— What is required —
Restate word for word the lines of the data below, from the first through the one that has "from mathutils import Vector, Matrix, noise".

Raw data start

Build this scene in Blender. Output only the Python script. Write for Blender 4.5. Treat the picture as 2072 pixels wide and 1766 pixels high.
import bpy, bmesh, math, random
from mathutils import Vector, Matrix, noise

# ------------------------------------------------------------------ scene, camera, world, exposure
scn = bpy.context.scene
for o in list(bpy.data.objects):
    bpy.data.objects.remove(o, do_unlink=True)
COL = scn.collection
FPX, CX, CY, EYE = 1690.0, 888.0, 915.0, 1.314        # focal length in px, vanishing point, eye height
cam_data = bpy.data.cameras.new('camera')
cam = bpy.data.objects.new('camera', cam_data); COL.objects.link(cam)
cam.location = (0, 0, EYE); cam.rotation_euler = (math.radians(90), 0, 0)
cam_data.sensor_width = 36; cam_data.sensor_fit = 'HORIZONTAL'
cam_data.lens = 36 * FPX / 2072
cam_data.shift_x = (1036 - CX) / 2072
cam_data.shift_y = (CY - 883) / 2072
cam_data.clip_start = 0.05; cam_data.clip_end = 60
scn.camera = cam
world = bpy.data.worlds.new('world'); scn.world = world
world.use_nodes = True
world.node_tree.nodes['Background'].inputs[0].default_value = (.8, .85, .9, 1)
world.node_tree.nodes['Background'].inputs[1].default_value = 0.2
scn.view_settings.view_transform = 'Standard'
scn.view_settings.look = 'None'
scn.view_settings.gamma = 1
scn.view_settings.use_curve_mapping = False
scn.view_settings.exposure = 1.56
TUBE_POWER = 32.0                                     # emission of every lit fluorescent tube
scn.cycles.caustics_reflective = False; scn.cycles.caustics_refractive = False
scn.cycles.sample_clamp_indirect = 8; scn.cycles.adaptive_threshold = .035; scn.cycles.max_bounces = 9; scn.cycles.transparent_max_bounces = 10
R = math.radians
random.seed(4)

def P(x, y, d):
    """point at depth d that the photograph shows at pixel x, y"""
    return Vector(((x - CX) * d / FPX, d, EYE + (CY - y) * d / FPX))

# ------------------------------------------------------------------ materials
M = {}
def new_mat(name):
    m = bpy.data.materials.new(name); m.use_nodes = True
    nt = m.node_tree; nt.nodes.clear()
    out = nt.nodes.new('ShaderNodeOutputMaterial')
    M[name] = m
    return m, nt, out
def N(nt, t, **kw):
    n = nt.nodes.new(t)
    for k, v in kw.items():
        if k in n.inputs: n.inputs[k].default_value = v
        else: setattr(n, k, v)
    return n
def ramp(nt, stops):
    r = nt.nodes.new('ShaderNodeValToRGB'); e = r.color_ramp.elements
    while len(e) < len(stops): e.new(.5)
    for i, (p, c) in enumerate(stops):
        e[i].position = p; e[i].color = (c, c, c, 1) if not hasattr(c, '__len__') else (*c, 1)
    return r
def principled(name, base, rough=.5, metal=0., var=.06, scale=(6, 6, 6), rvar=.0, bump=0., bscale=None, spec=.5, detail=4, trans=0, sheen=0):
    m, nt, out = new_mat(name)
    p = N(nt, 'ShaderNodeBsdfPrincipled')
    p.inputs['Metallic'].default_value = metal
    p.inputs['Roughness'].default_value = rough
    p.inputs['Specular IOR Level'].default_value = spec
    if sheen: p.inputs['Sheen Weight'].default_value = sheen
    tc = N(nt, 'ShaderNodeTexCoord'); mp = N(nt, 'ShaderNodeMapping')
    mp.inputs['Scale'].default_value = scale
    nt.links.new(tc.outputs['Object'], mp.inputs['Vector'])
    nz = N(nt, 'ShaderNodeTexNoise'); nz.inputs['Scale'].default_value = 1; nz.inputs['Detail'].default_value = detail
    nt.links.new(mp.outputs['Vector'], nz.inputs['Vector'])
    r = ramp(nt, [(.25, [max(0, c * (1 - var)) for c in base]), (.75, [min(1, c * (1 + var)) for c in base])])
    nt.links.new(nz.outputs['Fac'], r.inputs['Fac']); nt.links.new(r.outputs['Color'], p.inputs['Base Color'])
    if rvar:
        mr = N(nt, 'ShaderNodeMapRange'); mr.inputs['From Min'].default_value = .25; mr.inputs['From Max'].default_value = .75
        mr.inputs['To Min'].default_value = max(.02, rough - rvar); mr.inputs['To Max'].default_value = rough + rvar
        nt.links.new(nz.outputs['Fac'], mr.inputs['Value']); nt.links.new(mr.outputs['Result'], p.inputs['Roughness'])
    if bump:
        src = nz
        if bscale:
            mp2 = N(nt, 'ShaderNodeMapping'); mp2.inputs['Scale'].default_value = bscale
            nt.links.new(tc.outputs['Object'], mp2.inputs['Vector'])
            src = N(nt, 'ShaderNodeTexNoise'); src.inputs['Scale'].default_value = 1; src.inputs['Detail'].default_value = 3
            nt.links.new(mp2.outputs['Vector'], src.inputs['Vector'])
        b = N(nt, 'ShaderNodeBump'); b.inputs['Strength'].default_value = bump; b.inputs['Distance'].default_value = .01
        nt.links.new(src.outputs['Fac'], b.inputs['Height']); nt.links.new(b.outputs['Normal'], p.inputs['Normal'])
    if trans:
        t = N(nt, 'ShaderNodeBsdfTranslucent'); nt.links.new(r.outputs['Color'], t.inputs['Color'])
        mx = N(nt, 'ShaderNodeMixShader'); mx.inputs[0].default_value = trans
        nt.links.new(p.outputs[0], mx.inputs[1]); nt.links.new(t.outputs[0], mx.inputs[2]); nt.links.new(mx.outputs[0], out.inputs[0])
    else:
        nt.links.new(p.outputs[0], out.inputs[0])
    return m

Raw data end

— Final answer —
Build this scene in Blender. Output only the Python script. Write for Blender 4.5. Treat the picture as 2072 pixels wide and 1766 pixels high.
import bpy, bmesh, math, random
from mathutils import Vector, Matrix, noise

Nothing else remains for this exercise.